(Task to carry out): Below are some records. Count the lines with "image" in them and give nothing but the total.
# Excerpted data start
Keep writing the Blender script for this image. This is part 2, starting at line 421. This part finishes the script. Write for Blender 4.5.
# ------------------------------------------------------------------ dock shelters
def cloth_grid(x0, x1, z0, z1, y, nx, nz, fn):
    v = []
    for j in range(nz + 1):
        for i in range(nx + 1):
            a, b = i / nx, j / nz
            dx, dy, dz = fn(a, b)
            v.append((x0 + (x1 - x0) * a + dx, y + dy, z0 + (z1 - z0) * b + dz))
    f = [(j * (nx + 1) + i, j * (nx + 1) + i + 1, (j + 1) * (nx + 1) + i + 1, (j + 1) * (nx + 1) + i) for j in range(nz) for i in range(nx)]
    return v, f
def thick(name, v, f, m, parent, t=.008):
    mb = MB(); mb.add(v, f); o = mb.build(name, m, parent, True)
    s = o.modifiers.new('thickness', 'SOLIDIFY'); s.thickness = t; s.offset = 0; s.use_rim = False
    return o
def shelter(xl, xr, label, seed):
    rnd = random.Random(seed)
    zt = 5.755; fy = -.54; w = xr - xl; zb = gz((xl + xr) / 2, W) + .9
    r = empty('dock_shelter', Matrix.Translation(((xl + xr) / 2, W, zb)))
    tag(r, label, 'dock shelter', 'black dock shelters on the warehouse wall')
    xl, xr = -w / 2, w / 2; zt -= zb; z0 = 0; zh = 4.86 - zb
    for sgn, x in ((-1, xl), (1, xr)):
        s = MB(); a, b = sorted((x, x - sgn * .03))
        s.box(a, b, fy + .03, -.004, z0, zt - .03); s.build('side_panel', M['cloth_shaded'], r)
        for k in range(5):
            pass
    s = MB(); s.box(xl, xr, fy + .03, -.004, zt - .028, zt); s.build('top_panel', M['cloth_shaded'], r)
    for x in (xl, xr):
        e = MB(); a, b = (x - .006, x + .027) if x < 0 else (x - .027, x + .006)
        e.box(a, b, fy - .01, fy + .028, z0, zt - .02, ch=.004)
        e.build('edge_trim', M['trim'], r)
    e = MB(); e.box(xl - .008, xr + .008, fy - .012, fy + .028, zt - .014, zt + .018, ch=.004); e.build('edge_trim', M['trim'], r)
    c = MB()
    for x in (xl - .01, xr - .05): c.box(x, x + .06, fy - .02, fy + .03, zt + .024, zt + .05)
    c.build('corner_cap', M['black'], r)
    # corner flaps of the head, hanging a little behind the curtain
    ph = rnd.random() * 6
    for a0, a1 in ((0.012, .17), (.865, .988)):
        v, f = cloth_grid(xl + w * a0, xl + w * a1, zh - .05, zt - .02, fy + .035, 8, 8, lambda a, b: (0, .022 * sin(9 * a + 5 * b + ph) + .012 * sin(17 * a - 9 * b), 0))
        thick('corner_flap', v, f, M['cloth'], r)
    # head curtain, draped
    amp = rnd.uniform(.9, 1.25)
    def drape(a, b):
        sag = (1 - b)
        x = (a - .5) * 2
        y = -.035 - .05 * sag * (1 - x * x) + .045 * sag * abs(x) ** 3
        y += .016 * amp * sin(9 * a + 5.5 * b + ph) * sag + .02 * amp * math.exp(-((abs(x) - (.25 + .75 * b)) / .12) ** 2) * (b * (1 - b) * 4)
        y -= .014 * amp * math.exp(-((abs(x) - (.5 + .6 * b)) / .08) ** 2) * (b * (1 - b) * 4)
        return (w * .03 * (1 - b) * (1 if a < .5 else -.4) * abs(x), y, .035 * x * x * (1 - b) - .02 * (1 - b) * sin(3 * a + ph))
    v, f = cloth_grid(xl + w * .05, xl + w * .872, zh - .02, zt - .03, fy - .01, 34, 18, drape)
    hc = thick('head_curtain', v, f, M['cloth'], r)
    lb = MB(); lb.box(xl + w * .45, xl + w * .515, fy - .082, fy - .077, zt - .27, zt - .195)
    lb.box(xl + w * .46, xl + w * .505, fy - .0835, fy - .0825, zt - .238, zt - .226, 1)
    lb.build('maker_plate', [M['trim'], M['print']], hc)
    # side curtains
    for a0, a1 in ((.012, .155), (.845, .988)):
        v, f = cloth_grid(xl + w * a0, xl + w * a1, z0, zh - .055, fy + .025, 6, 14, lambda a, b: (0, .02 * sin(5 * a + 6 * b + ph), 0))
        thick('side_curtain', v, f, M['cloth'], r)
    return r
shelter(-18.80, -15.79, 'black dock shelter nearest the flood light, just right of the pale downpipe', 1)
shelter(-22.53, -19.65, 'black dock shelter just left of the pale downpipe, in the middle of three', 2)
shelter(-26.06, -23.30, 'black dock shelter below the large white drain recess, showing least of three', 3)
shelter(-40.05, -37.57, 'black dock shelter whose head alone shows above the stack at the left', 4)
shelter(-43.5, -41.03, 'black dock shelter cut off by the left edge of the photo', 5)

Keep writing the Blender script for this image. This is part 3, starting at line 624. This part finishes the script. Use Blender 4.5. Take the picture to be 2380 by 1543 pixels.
# Excerpted data end
(Task solution): 2